Investors should keep a portion of their same eyeing long-term goals with an aggressive investment stance and thus allocate a substantial portion to passive equity mutual funds. Of course, returns are given primacy here over safety.

"A large lumpsum investment in a Nifty 50 index fund can be staggered via a SIP or STP to manage one's emotions," Luthria says. Luthria says this because after 10 years, whether the person invested as a lump sum or in a staggered manner via STP will most likely be of little significance. However, STPs from low-risk funds to equity funds can manage the emotional aspect of investments.

Keep Some Money In Low-Risk Investments For Short-Term Need

For short-term goals demanding liquidity and safety, a portion of investment in low-risk instruments such as arbitrage and liquid funds is beneficial.
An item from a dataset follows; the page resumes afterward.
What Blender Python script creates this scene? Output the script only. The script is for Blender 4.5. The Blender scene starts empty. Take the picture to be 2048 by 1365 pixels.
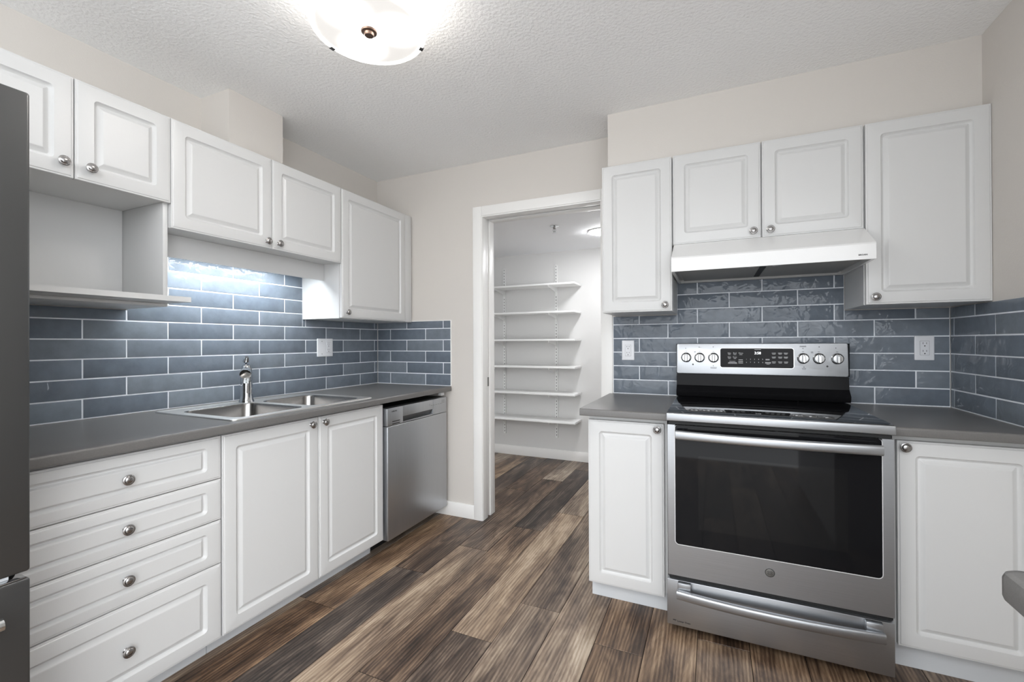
import bpy, bmesh, math, random
from mathutils import Vector, Matrix
random.seed(7)
S = bpy.context.scene
COL = S.collection

# ------------------------------------------------------------------ camera
def setup_camera():
    f, ro, t, p = 890.289, math.radians(-.251), math.radians(24.305), math.radians(.171)
    F = Vector((-math.sin(t)*math.cos(p), math.cos(t)*math.cos(p), math.sin(p)))
    R0 = Vector((math.cos(t), math.sin(t), 0))
    U0 = Vector((math.sin(t)*math.sin(p), -math.cos(t)*math.sin(p), math.cos(p)))
    c, q = math.cos(ro), math.sin(ro)
    X = c*R0 + q*U0; U = -q*R0 + c*U0
    cam = bpy.data.cameras.new('camera'); ob = bpy.data.objects.new('camera', cam); COL.objects.link(ob)
    cam.sensor_fit = 'HORIZONTAL'; cam.sensor_width = 36.0; cam.lens = f/2048*36
    cam.clip_start = .02; cam.clip_end = 60
    m = Matrix((( X.x, U.x, -F.x, 2.3584), (X.y, U.y, -F.y, 0.0), (X.z, U.z, -F.z, 1.2228), (0, 0, 0, 1)))
    ob.matrix_world = m
    S.camera = ob
setup_camera()

# ------------------------------------------------------------------ world, exposure, lights
W = bpy.data.worlds.new('world'); S.world = W; W.use_nodes = True
def setup_world():           # added ambient fill through the open sides, made stronger from +x and above
    nt = W.node_tree; bg = nt.nodes['Background']
    bg.inputs[0].default_value = (.94, .97, 1.0, 1)
    tc = nt.nodes.new('ShaderNodeTexCoord'); sp = nt.nodes.new('ShaderNodeSeparateXYZ'); mr = nt.nodes.new('ShaderNodeMapRange')
    nt.links.new(tc.outputs['Generated'], sp.inputs[0]); nt.links.new(sp.outputs[0], mr.inputs[0])
    mr.inputs[1].default_value = -.3; mr.inputs[2].default_value = 1.0; mr.inputs[3].default_value = WORLD_LO; mr.inputs[4].default_value = WORLD_HI
    mz = nt.nodes.new('ShaderNodeMapRange'); nt.links.new(sp.outputs[2], mz.inputs[0])
    mz.inputs[1].default_value = .06; mz.inputs[2].default_value = .46; mz.inputs[3].default_value = .80; mz.inputs[4].default_value = 1.5
    mu = nt.nodes.new('ShaderNodeMath'); mu.operation = 'MULTIPLY'
    nt.links.new(mr.outputs[0], mu.inputs[0]); nt.links.new(mz.outputs[0], mu.inputs[1]); nt.links.new(mu.outputs[0], bg.inputs[1])
WORLD_LO, WORLD_HI = 1.85, 3.4
setup_world()
S.view_settings.view_transform = 'Standard'; S.view_settings.look = 'None'
S.view_settings.exposure = 0.75; S.view_settings.gamma = 1.0; S.view_settings.use_curve_mapping = False
LAMP_E, LAMP_SIDE_E, PANTRY_E, UNDER_E = 58.0, 2.5, 72.0, 32.0

def area_light(name, loc, rot, sx, sy, watts, col=(1, 1, 1)):
    l = bpy.data.lights.new(name, 'AREA'); l.shape = 'RECTANGLE'; l.size = sx; l.size_y = sy
    l.energy = watts; l.color = col
    o = bpy.data.objects.new(name, l); COL.objects.link(o); o.location = loc; o.rotation_euler = rot
    return o
# ceiling fixture of the open dining area behind the camera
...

As mutual funds these investments can be easily liquidated and their value won't go down immediately.

As mentioned above if you have structured an STP from arbitrage funds to an index fund this objective is already achieved. For this activate the STP feature on your liquid fund, or arbitrage fund and select another index fund as a target within the same fund house.

Diversifying Your Investments

Also for periodic income, to diversify your investments, and to reduce risk in equity, one may allocate a portion of investment on Debt-Gilt Funds. Debt - Gilt funds have minimal default risk since they predominantly invest in bonds issued by Central or State governments, RBI or State government loans. But they will fluctuate based on interest rate movements in the economy.

Be Mindful Of Real Estate Investments

"Real estate makes sense as a self-occupied residence but it is too much of an effort to manage as an investment," Luthria says. There are also options to co-own a property through REITs.

But tenant defaults, market collapses, and economic crises, necessitate careful research and assessment of property and location. Further investors in REITs should be mindful of market fluctuations, economic cycles, and interest rate changes, which can impact property values and profitability.